What a far cry ‘10 million jobs’ is: India reports job cuts even in organised sectors

Most distressing are the continuing reports of job losses and not additions in several sectors spread over last three years. If these accounts are to be believed,  from textiles, banking, infrastructure, information technology to capital goods, job losses have apparently become rampant.

There’s no official compilation of the job losses that may have happened since the BJP-led National Democratic Alliance (NDA) assumed power in May 2014 after the tumultuous Lok Sabha elections. But data points emerging from economic tracking agencies and several high profile companies and sectors suggest that pink slips are a strong leading indicator on where the economy is headed. Hitherto impression that job losses were only limited to informal and rural sectors may not be the entire truth and lay offs may have extended to organised industry as well.

While the BJP romped home with the battle cry of providing 10 million job opportunities, what’s happening in the real economy may be just the opposite. For instance, closure of 67 textile units in cotton and man-made fibre segment has reportedly led to laying-off over 17,500 workers. Most closures happened in the organised power-looms and textile mills that hitherto never reported lay offs in such A large scale. What’s important to capture through scientific study and data-backed industry analysis is if these closures set a trend? Does it also mean that job losses in handlooms prevalent till date has spread up the value chain?

Well, there’s no substantive counter narrative at least till date to disprove that the closures never happened. And, the textiles ministry’s official website does confirm these layoffs.

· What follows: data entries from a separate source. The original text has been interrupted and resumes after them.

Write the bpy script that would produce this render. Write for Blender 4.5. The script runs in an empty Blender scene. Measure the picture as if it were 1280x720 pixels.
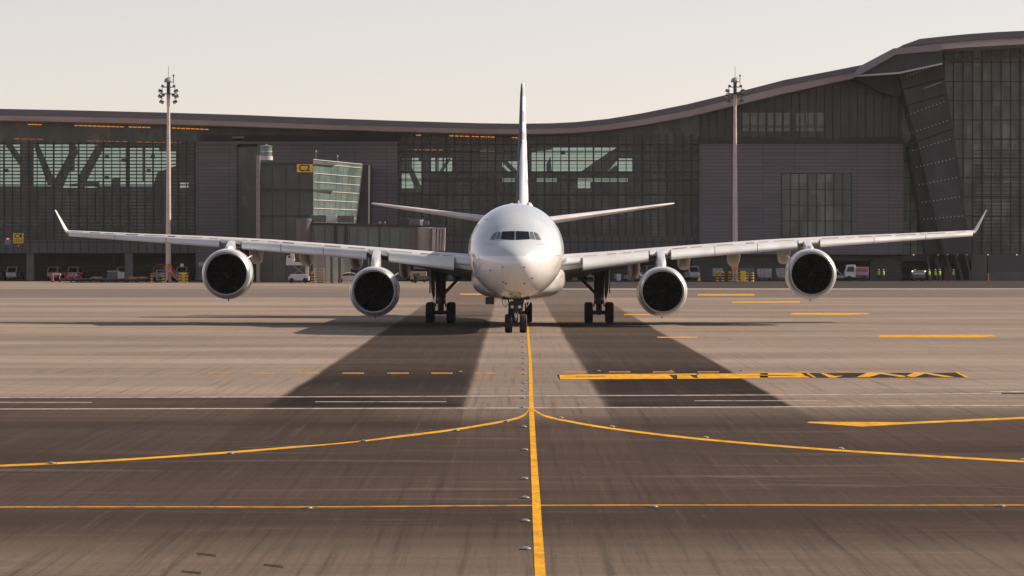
import bpy, bmesh, math, random
from mathutils import Vector, Matrix
random.seed(7)
R = math.radians
scene = bpy.context.scene
C = scene.collection

# ------------------------------------------------------------------ camera
F = 5100.0; CH = 5.06; YH = 310.0          # focal (px at 1280 wide), eye height, horizon row
cd = bpy.data.cameras.new('camera'); cam = bpy.data.objects.new('camera', cd); C.objects.link(cam)
cam.location = (0, 0, CH); cam.rotation_euler = (R(90), 0, 0)
cd.sensor_width = 36; cd.lens = 36*F/1280; cd.shift_y = (YH-360)/1280
cd.clip_start = 1; cd.clip_end = 20000
scene.camera = cam
scene.render.resolution_x = 1024; scene.render.resolution_y = 576

# ------------------------------------------------------------------ light
SUN = Vector((1.61, 0.42, 1.0)).normalized()      # towards the sun
el = math.asin(SUN.z); az = math.atan2(SUN.x, SUN.y)
w = bpy.data.worlds.new('World'); scene.world = w; w.use_nodes = True
nt = w.node_tree; nt.nodes.clear()
sky = nt.nodes.new('ShaderNodeTexSky'); sky.sky_type = 'NISHITA'; sky.sun_disc = False
sky.sun_elevation = el; sky.sun_rotation = az
sky.dust_density = 0.2; sky.air_density = 1.0; sky.ozone_density = 1.0; sky.altitude = 0
hs = nt.nodes.new('ShaderNodeHueSaturation'); hs.inputs['Saturation'].default_value = 0.5
tint = nt.nodes.new('ShaderNodeMix'); tint.data_type = 'RGBA'; tint.blend_type = 'MULTIPLY'
tint.inputs[0].default_value = 1.0; tint.inputs[7].default_value = (1.075, 0.965, 1.0, 1)
bg = nt.nodes.new('ShaderNodeBackground'); bg.inputs['Strength'].default_value = 0.09
wo = nt.nodes.new('ShaderNodeOutputWorld')
nt.links.new(sky.outputs[0], hs.inputs['Color']); nt.links.new(hs.outputs[0], tint.inputs[6])
nt.links.new(tint.outputs[2], bg.inputs['Color']); nt.links.new(bg.outputs[0], wo.inputs['Surface'])
sd = bpy.data.lights.new('sun', 'SUN'); sd.energy = 5.0; sd.angle = R(0.5); sd.color = (1.0, 0.86, 0.69)
sun = bpy.data.objects.new('sun', sd); C.objects.link(sun)
sun.rotation_euler = SUN.to_track_quat('Z', 'Y').to_euler(); sun.location = (100, 40, 120)
vs = scene.view_settings
vs.view_transform = 'Standard'; vs.look = 'None'; vs.gamma = 1; vs.use_curve_mapping = False
vs.exposure = 0.42

# ------------------------------------------------------------------ helpers
def P(px, py, Y):                      # pixel of the 1280x720 photo at depth Y -> world
    return Vector(((px-640)*Y/F, Y, CH+(YH-py)*Y/F))
def GX(px, py):                        # pixel on the ground
    Y = F*CH/(py-YH); return ((px-640)*Y/F, Y)

def tag(o, label=None, cat=None, group=None, kind=None):
    if label: o['label'] = label
    if cat: o['category'] = cat
    if group: o['group'] = group
    if kind: o['kind'] = kind
    return o
def thing(name, label, cat, loc=(0,0,0), rz=0, group=None):
    o = bpy.data.objects.new(name, None); C.objects.link(o); o.empty_display_size = 0.3
    o.location = loc; o.rotation_euler = (0,0,rz)
    return tag(o, label, cat, group)
def copy_tree(o, parent=None):
    c = o.copy(); C.objects.link(c)
    if parent: c.parent = parent
    for ch in list(o.children): copy_tree(ch, c)
    return c

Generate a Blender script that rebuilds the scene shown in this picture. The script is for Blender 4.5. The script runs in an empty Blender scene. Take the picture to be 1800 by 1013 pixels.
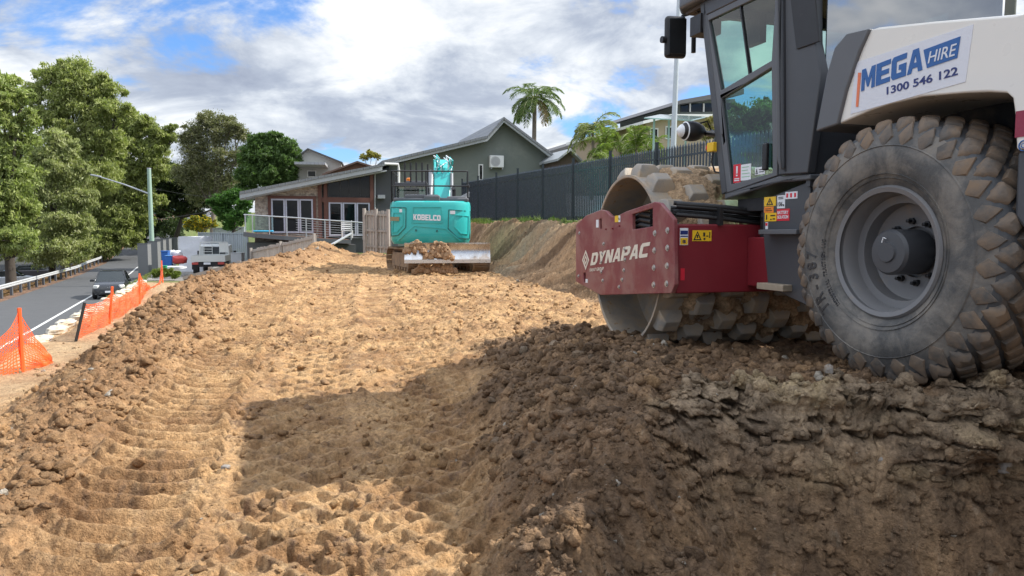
import bpy, math, random, bmesh
import numpy as np
from mathutils import Vector, Matrix, geometry
S = bpy.context.scene
COL = S.collection
R_ = math.radians
random.seed(7)
# ---------------------------------------------------------------- camera
FPX, CX, CY, PITCH, CAMZ = 1300.0, 900.0, 506.5, R_(4.14), 1.5
cd = bpy.data.cameras.new('camera'); cam = bpy.data.objects.new('camera', cd); COL.objects.link(cam)
cam.location = (0, 0, CAMZ); cam.rotation_euler = (R_(90) - PITCH, 0, 0)
cd.sensor_width = 36; cd.lens = 36 * FPX / 1800; cd.clip_start = .05; cd.clip_end = 3000
S.camera = cam
S.view_settings.view_transform = 'Standard'; S.view_settings.look = 'None'
S.view_settings.gamma = 1; S.view_settings.exposure = 0.5
# ---------------------------------------------------------------- light
SUN_EL, SUN_AZ = R_(43.5), R_(81)          # azimuth clockwise from +y (ahead); 90 = from the right
w = bpy.data.worlds.new("World"); S.world = w; w.use_nodes = True
nt = w.node_tree; nt.nodes.clear(); N = nt.nodes.new; LK = nt.links.new
def nd(t, **k):
    n = N(t)
    for a, b in k.items(): setattr(n, a, b)
    return n
def mth(op, a, b=None, c=None, clamp=False):
    n = N('ShaderNodeMath'); n.operation = op; n.use_clamp = clamp
    for i, v in enumerate((a, b, c)):
        if v is None: continue
        if isinstance(v, (int, float)): n.inputs[i].default_value = v
        else: LK(v, n.inputs[i])
    return n.outputs[0]
sky = nd('ShaderNodeTexSky', sky_type='NISHITA', sun_disc=False, sun_elevation=SUN_EL, sun_rotation=SUN_AZ)
sky.air_density = 1.0; sky.dust_density = .6; sky.ozone_density = 1.4
tc = N('ShaderNodeTexCoord'); sp = N('ShaderNodeSeparateXYZ'); LK(tc.outputs['Generated'], sp.inputs[0])
zz = mth('MAXIMUM', sp.outputs[2], 0.0); zd = mth('ADD', zz, .24)
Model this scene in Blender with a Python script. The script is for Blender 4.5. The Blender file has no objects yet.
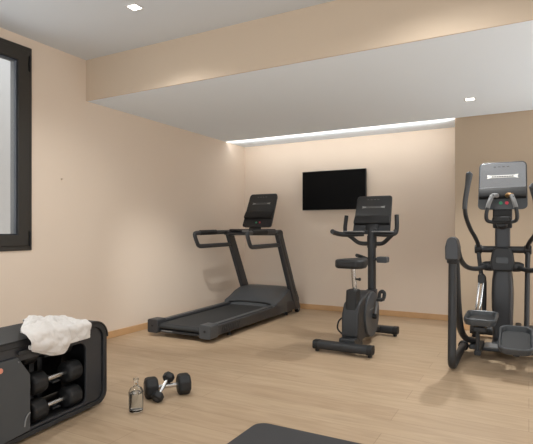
import bpy, bmesh, math, random
from math import sin, cos, pi, radians as R
from mathutils import Vector, Matrix, noise
random.seed(4)
S = bpy.context.scene
COL = S.collection

# ------------------------------------------------------------------ materials
def srgb(r, g, b):
    f = lambda c: c/12.92 if c <= .04045 else ((c+.055)/1.055)**2.4
    return (f(r/255), f(g/255), f(b/255), 1)

def mat(name, col, rough=.5, metal=0., var=.0, scale=20., bump=0., bscale=200., emit=None, estr=0., spec=.5, sheen=0., coat=0.):
    m = bpy.data.materials.new(name); m.use_nodes = True
    nt = m.node_tree; b = nt.nodes['Principled BSDF']
    b.inputs['Roughness'].default_value = rough
    b.inputs['Metallic'].default_value = metal
    b.inputs['Specular IOR Level'].default_value = spec
    b.inputs['Sheen Weight'].default_value = sheen
    b.inputs['Coat Weight'].default_value = coat
    b.inputs['Base Color'].default_value = col
    tc = nt.nodes.new('ShaderNodeTexCoord')
    n = nt.nodes.new('ShaderNodeTexNoise'); n.inputs['Scale'].default_value = scale; n.inputs['Detail'].default_value = 4
    nt.links.new(tc.outputs['Object'], n.inputs['Vector'])
    mx = nt.nodes.new('ShaderNodeMixRGB'); mx.blend_type = 'MIX'
    mx.inputs[1].default_value = tuple(c*(1-var) for c in col[:3])+(1,)
    mx.inputs[2].default_value = tuple(min(1, c*(1+var)) for c in col[:3])+(1,)
    nt.links.new(n.outputs['Fac'], mx.inputs[0]); nt.links.new(mx.outputs[0], b.inputs['Base Color'])
    if bump:
        n2 = nt.nodes.new('ShaderNodeTexNoise'); n2.inputs['Scale'].default_value = bscale; n2.inputs['Detail'].default_value = 3
        nt.links.new(tc.outputs['Object'], n2.inputs['Vector'])
        bp = nt.nodes.new('ShaderNodeBump'); bp.inputs['Strength'].default_value = bump; bp.inputs['Distance'].default_value = .002
        nt.links.new(n2.outputs['Fac'], bp.inputs['Height']); nt.links.new(bp.outputs[0], b.inputs['Normal'])
    if emit:
        b.inputs['Emission Color'].default_value = emit; b.inputs['Emission Strength'].default_value = estr
    return m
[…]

Capital goods sector has not reported significant job losses in several years. Even behemoths like Larsen & Turbo with strong balance sheets and handsome net profits laying-off over 14,500 people was a seismic shock  for any government to sit up and ponder on a counter offensive. Whether L&T call was more strategic or has it begun to feel the heat of the slow down is the moot question? CMIE created a flutter in July when it said that About 1.5 million jobs were lost during January-April 2017. The estimated total employment during the period was 405 million compared to 406.5 million during the preceding four months, September-December 2017.

Infrastructure companies that continue to face a liquidity crunch and debt overhang have either curtailed their operations or are sitting on a string of stalled projects. Unless these ventures especially in the power sector take off like the ones in roads, rapid spread of joblessness in infrastructure sector may act as a negative overhang on the economy. Already, there have been several reports of non-conventional energy resources companies cutting their employee strength at a time when the government continues to lay huge emphasis on new energy resources development especially solar and wind power

If three of the largest information technology companies like Infosys, TCS and Tech Mahindra reported a 5,000 lower head count in just three months, then what does one make of such reports? HCL Technologies and Wipro may have made up partially for the shrinking numbers during April-June 2017 quarter. Most intriguing is that even industry lobbies like Nasscom have been silent on the rampant layoffs while it claims IT and ITES sector is providing 39 lakh jobs with net addition of 175,000 new hands in last fiscal.

From media reports, its clear that HDFC Bank that has been a big recruiter in the past cut its staff strength by a whopping 10,677 in the just last few months. Are these examples not powerful signals for powers that be to sit up and work to reverse the slide?

One big explanation could be that hiring new hands has been few and far between and job losses simply outnumbers the hirings. Secondly, economic policy managers’ argument that the emphasis was on creating conditions for job providers and not job seekers also may not work given that over 300 startups folded up in just one year?

A comprehensive scientific study across sectors and segments may have to be initiated by Niti Aayog if the government were to claim that the media reports were incorrect or were half-truths. While panic reaction may not put the economy and jobs on track, deceiving one’s self that everything was hunky dory may not help either.